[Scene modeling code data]

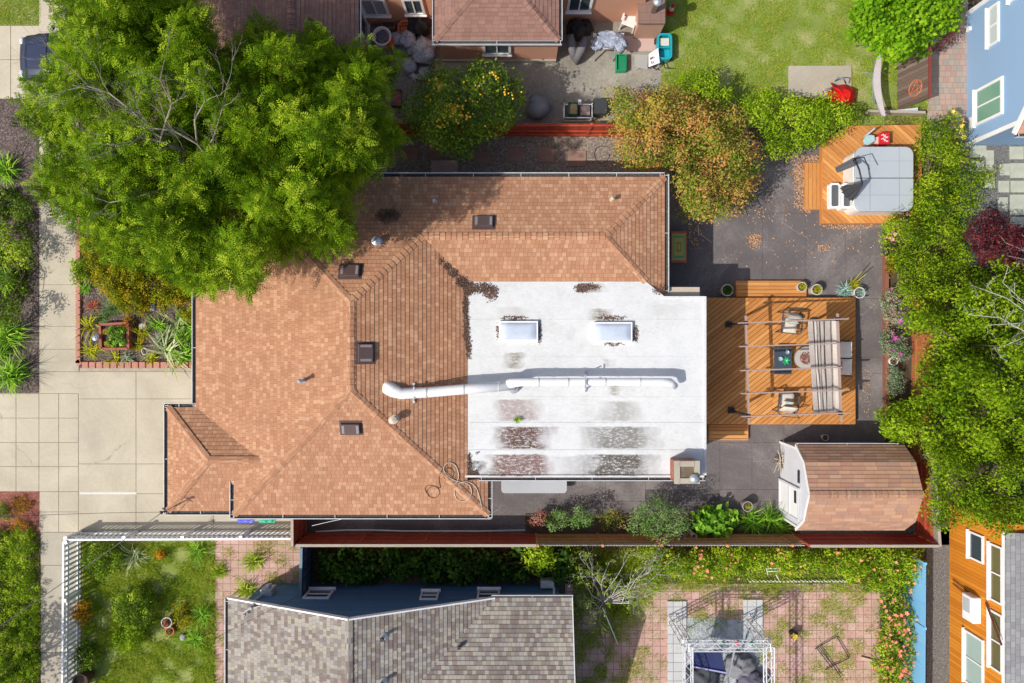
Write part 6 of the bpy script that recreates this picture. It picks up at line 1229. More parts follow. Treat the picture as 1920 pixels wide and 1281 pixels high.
# flagstones by the blue house
FLG = std('flagstone', (.42, .44, .36), .9, .18, 2, 25, .2)
fl = [(1838, 282, 30, 32), (1838, 322, 32, 28), (1880, 292, 26, 20), (1842, 352, 20, 26), (1892, 290, 22, 22), (1882, 318, 24, 30), (1884, 350, 22, 20), (1905, 285, 38, 28), (1906, 320, 34, 34), (1906, 352, 30, 28), (1905, 382, 34, 36), (1905, 415, 34, 30), (1865, 385, 26, 24), (1838, 410, 24, 40), (1825, 445, 30, 20)]
fl = [(1834, 284, 30, 22), (1832, 312, 26, 20), (1856, 300, 14, 36), (1884, 318, 18, 22), (1852, 342, 26, 22), (1882, 350, 20, 22), (1906, 287, 26, 24), (1908, 320, 28, 28), (1908, 350, 26, 22), (1908, 384, 28, 38), (1880, 384, 18, 28), (1908, 418, 28, 22)]
for i, (x, y, w_, h_) in enumerate(fl):
    mb = MB(); c = P(x, y, .03); mb.box((c.x, c.y, .03), (M(w_), M(h_), .06)); tag(mb.build('flagstone', FLG, origin=P(x, y, 0), bevel=.008), 'pale greenish square flagstone in the grey gravel beside the blue house', 'flagstone', 'flagstones beside the blue house')
# ---- top right yard
mb = MB(); mb.pbox(1479, 123, 1597, 182, -.02, .08); tag(mb.build('concrete_pad', CONC2, origin=P(1538, 152, 0), bevel=.01), 'square concrete pad at the bottom of the lawn', 'slab')
rc = thing('covered_chair', 'red cloth draped over a folded garden chair on the concrete pad', 'chair', P(1572, 178, .08)); REDC = std('red_cloth', (.78, .012, .008), .8, .12, 3, 12, .3)
vs = []; nn = 12; out = [(1556, 154), (1567, 160), (1585, 158), (1604, 168), (1605, 180), (1600, 192), (1590, 198), (1578, 196), (1566, 198), (1556, 190), (1544, 180), (1542, 170), (1565, 170)]
mb = MB(); cc = P(1580, 178, .95); ring1 = [P(x, y, .25 + .12 * (i % 2)) for i, (x, y) in enumerate(out)]; ring2 = [P(1580 + (x - 1580) * .6, 178 + (y - 178) * .6, .85 + .10 * math.sin(i * 2.2)) for i, (x, y) in enumerate(out)]; m = len(out)
mb.add(ring1 + ring2 + [cc], [(i, (i + 1) % m, m + (i + 1) % m, m + i) for i in range(m)] + [(m + i, m + (i + 1) % m, 2 * m) for i in range(m)]); mb.build('cloth', REDC, rc)
mb = MB(); mb.box(P(1553, 172, .5), (.35, .3, .06), rz=.5, ry=.5); mb.build('seat', flat('grey_white', (.6, .6, .62), .5), rc)
mb = MB(); mb.tube([P(1566, 152, .1), P(1572, 146, .7), P(1582, 147, .9), P(1586, 156, .5)], .03, 7); mb.tube([P(1545, 172, .1), P(1550, 167, .6), P(1560, 168, .5)], .03, 7); mb.tube([P(1538, 178, .3), P(1548, 180, .4), P(1552, 186, .1)], .04, 7); mb.build('frame', flat('blue_grey_frame', (.22, .26, .30), .5), rc, smooth=True)
mb = MB(); n = 18; vs = []
for i in range(n + 1):
    t = i / n; y = 100 + 118 * t; x = 1651 - 8 * math.sin(math.pi * t) + 4 * t * t * 1.8; w_ = 5.5 * math.sin(math.pi * (.12 + .8 * t)) + 1.2
    for s in (-1, 1): p = P(x + s * w_, y, 1.15); vs += [p, p - Vector((0, 0, .05))]
fs = []
for i in range(n): a = i * 4; b = a + 4; fs += [(a, a + 2, b + 2, b), (a + 1, b + 1, b + 3, a + 3), (a, b, b + 1, a + 1), (a + 2, a + 3, b + 3, b + 2)]
mb.add(vs, fs + [(0, 1, 3, 2), (4 * n, 4 * n + 2, 4 * n + 3, 4 * n + 1)]); hm = thing('hammock', 'narrow pale mauve hammock stretched on a thin metal stand', 'hammock', P(1650, 160, 0)); mb.build('sling', std('hammock_cloth', (.52, .46, .47), .8, .1, 4, 40, .2), hm)
mb = MB(); mb.tube([P(1615, 136, .9), P(1660, 137, .9)], .015, 6); mb.tube([P(1636, 137, .9), P(1637, 198, .5)], .015, 6); mb.tube([P(1651, 97, 1.2), P(1640, 118, .05), P(1640, 190, .05), P(1655, 219, 1.2)], .02, 6); mb.build('stand', flat('stand_green', (.20, .26, .25), .5), hm, smooth=True)
# dark fence panel with the rust star ornament
fpn = thing('fence_panel', 'short weathered dark plank fence panel carrying a round rusty star ornament', 'fence', P(1680, 165, 0)); DW = boards('weathered_dark_boards', [(.10, .065, .05), (.16, .11, .09), (.24, .19, .17)]); mb = MB(); xb_ = P(1682, 0, 0).x; ya, yb_ = P(0, 209, 0).y, P(0, 112, 0).y
k = 14; tl = .36
for i in range(k): mb.val = rr.random(); y = ya + (i + .5) * (yb_ - ya) / k; mb.bar((xb_, y, 0), (xb_ + tl, y, 1.5), (yb_ - ya) / k - .01, .025, Vector((1, 0, 0)))
mb.build('boards', DW, fpn); mb = MB(); mb.val = .2; mb.bar((xb_ + tl, ya, 1.52), (xb_ + tl, yb_, 1.52), .10, .05); mb.build('cap_rail', boards('rust_rail', [(.20, .04, .03), (.3, .08, .06)]), fpn)
mb = MB(); c = Vector((xb_ + .24, P(0, 165, .9).y, .88)); ux = Vector((tl, 0, 1.5)).normalized(); uy = Vector((0, 1, 0)); nz_ = Vector((-1.5, 0, tl)).normalized(); c = c + nz_ * .05; R__ = .30
ring = [c + (ux * math.cos(a * .2618) + uy * math.sin(a * .2618)) * R__ for a in range(25)]; mb.tube(ring, .022, 6); sp = [c + (ux * math.cos(math.pi / 2 * 0 + a * 2.513) + uy * math.sin(a * 2.513)) * R__ for a in range(6)]; mb.tube(sp[:6], .020, 5)
mb.build('star_ornament', flat('rust_orange', (.50, .15, .06), .6), fpn)
mb = MB(); mb.val = .5; mb.bar(P(1622, 212, .1) + Vector((0, 0, .12)), P(1728, 215, .1) + Vector((0, 0, .12)), .10, .3); tag(mb.build('retaining_board', WEATHER, origin=P(1675, 214, 0)), 'weathered retaining board between the yard and the spa deck', 'board')
mb = MB(); mb.box(P(1700, 207, .3), (.85, .12, .05), rz=.12, rx=.3); tag(mb.build('loose_plank', flat('pale_plank', (.5, .52, .54), .6), origin=P(1700, 207, 0)), 'pale plank leaning at the foot of the star panel', 'plank')
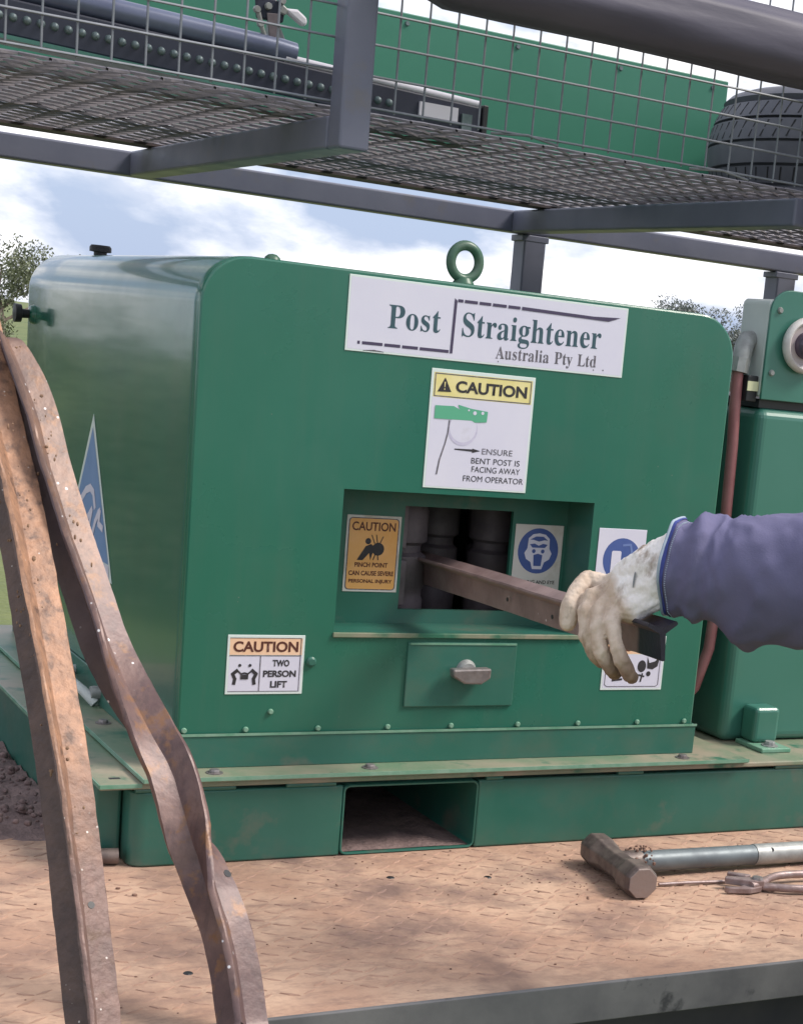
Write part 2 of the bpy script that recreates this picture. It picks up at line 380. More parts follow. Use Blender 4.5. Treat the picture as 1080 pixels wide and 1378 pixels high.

### Task instructions:
Go back to the records above and write them out exactly, without the pictures.

### Response to this exercise:
Write part 6 of the bpy script that recreates this picture. It picks up at line 1229. More parts follow. Treat the picture as 1920 pixels wide and 1281 pixels high.
# flagstones by the blue house
FLG = std('flagstone', (.42, .44, .36), .9, .18, 2, 25, .2)
fl = [(1838, 282, 30, 32), (1838, 322, 32, 28), (1880, 292, 26, 20), (1842, 352, 20, 26), (1892, 290, 22, 22), (1882, 318, 24, 30), (1884, 350, 22, 20), (1905, 285, 38, 28), (1906, 320, 34, 34), (1906, 352, 30, 28), (1905, 382, 34, 36), (1905, 415, 34, 30), (1865, 385, 26, 24), (1838, 410, 24, 40), (1825, 445, 30, 20)]
fl = [(1834, 284, 30, 22), (1832, 312, 26, 20), (1856, 300, 14, 36), (1884, 318, 18, 22), (1852, 342, 26, 22), (1882, 350, 20, 22), (1906, 287, 26, 24), (1908, 320, 28, 28), (1908, 350, 26, 22), (1908, 384, 28, 38), (1880, 384, 18, 28), (1908, 418, 28, 22)]
for i, (x, y, w_, h_) in enumerate(fl):
    mb = MB(); c = P(x, y, .03); mb.box((c.x, c.y, .03), (M(w_), M(h_), .06)); tag(mb.build('flagstone', FLG, origin=P(x, y, 0), bevel=.008), 'pale greenish square flagstone in the grey gravel beside the blue house', 'flagstone', 'flagstones beside the blue house')
# ---- top right yard
mb = MB(); mb.pbox(1479, 123, 1597, 182, -.02, .08); tag(mb.build('concrete_pad', CONC2, origin=P(1538, 152, 0), bevel=.01), 'square concrete pad at the bottom of the lawn', 'slab')
rc = thing('covered_chair', 'red cloth draped over a folded garden chair on the concrete pad', 'chair', P(1572, 178, .08)); REDC = std('red_cloth', (.78, .012, .008), .8, .12, 3, 12, .3)
vs = []; nn = 12; out = [(1556, 154), (1567, 160), (1585, 158), (1604, 168), (1605, 180), (1600, 192), (1590, 198), (1578, 196), (1566, 198), (1556, 190), (1544, 180), (1542, 170), (1565, 170)]
mb = MB(); cc = P(1580, 178, .95); ring1 = [P(x, y, .25 + .12 * (i % 2)) for i, (x, y) in enumerate(out)]; ring2 = [P(1580 + (x - 1580) * .6, 178 + (y - 178) * .6, .85 + .10 * math.sin(i * 2.2)) for i, (x, y) in enumerate(out)]; m = len(out)
mb.add(ring1 + ring2 + [cc], [(i, (i + 1) % m, m + (i + 1) % m, m + i) for i in range(m)] + [(m + i, m + (i + 1) % m, 2 * m) for i in range(m)]); mb.build('cloth', REDC, rc)
mb = MB(); mb.box(P(1553, 172, .5), (.35, .3, .06), rz=.5, ry=.5); mb.build('seat', flat('grey_white', (.6, .6, .62), .5), rc)
mb = MB(); mb.tube([P(1566, 152, .1), P(1572, 146, .7), P(1582, 147, .9), P(1586, 156, .5)], .03, 7); mb.tube([P(1545, 172, .1), P(1550, 167, .6), P(1560, 168, .5)], .03, 7); mb.tube([P(1538, 178, .3), P(1548, 180, .4), P(1552, 186, .1)], .04, 7); mb.build('frame', flat('blue_grey_frame', (.22, .26, .30), .5), rc, smooth=True)
mb = MB(); n = 18; vs = []
for i in range(n + 1):
    t = i / n; y = 100 + 118 * t; x = 1651 - 8 * math.sin(math.pi * t) + 4 * t * t * 1.8; w_ = 5.5 * math.sin(math.pi * (.12 + .8 * t)) + 1.2
    for s in (-1, 1): p = P(x + s * w_, y, 1.15); vs += [p, p - Vector((0, 0, .05))]
fs = []
for i in range(n): a = i * 4; b = a + 4; fs += [(a, a + 2, b + 2, b), (a + 1, b + 1, b + 3, a + 3), (a, b, b + 1, a + 1), (a + 2, a + 3, b + 3, b + 2)]
mb.add(vs, fs + [(0, 1, 3, 2), (4 * n, 4 * n + 2, 4 * n + 3, 4 * n + 1)]); hm = thing('hammock', 'narrow pale mauve hammock stretched on a thin metal stand', 'hammock', P(1650, 160, 0)); mb.build('sling', std('hammock_cloth', (.52, .46, .47), .8, .1, 4, 40, .2), hm)
mb = MB(); mb.tube([P(1615, 136, .9), P(1660, 137, .9)], .015, 6); mb.tube([P(1636, 137, .9), P(1637, 198, .5)], .015, 6); mb.tube([P(1651, 97, 1.2), P(1640, 118, .05), P(1640, 190, .05), P(1655, 219, 1.2)], .02, 6); mb.build('stand', flat('stand_green', (.20, .26, .25), .5), hm, smooth=True)
# dark fence panel with the rust star ornament
fpn = thing('fence_panel', 'short weathered dark plank fence panel carrying a round rusty star ornament', 'fence', P(1680, 165, 0)); DW = boards('weathered_dark_boards', [(.10, .065, .05), (.16, .11, .09), (.24, .19, .17)]); mb = MB(); xb_ = P(1682, 0, 0).x; ya, yb_ = P(0, 209, 0).y, P(0, 112, 0).y
k = 14; tl = .36
for i in range(k): mb.val = rr.random(); y = ya + (i + .5) * (yb_ - ya) / k; mb.bar((xb_, y, 0), (xb_ + tl, y, 1.5), (yb_ - ya) / k - .01, .025, Vector((1, 0, 0)))
mb.build('boards', DW, fpn); mb = MB(); mb.val = .2; mb.bar((xb_ + tl, ya, 1.52), (xb_ + tl, yb_, 1.52), .10, .05); mb.build('cap_rail', boards('rust_rail', [(.20, .04, .03), (.3, .08, .06)]), fpn)
mb = MB(); c = Vector((xb_ + .24, P(0, 165, .9).y, .88)); ux = Vector((tl, 0, 1.5)).normalized(); uy = Vector((0, 1, 0)); nz_ = Vector((-1.5, 0, tl)).normalized(); c = c + nz_ * .05; R__ = .30
ring = [c + (ux * math.cos(a * .2618) + uy * math.sin(a * .2618)) * R__ for a in range(25)]; mb.tube(ring, .022, 6); sp = [c + (ux * math.cos(math.pi / 2 * 0 + a * 2.513) + uy * math.sin(a * 2.513)) * R__ for a in range(6)]; mb.tube(sp[:6], .020, 5)
mb.build('star_ornament', flat('rust_orange', (.50, .15, .06), .6), fpn)
mb = MB(); mb.val = .5; mb.bar(P(1622, 212, .1) + Vector((0, 0, .12)), P(1728, 215, .1) + Vector((0, 0, .12)), .10, .3); tag(mb.build('retaining_board', WEATHER, origin=P(1675, 214, 0)), 'weathered retaining board between the yard and the spa deck', 'board')
mb = MB(); mb.box(P(1700, 207, .3), (.85, .12, .05), rz=.12, rx=.3); tag(mb.build('loose_plank', flat('pale_plank', (.5, .52, .54), .6), origin=P(1700, 207, 0)), 'pale plank leaning at the foot of the star panel', 'plank')
Write part 2 of the bpy script that recreates this picture. It picks up at line 380. More parts follow. Use Blender 4.5. Treat the picture as 1080 pixels wide and 1378 pixels high.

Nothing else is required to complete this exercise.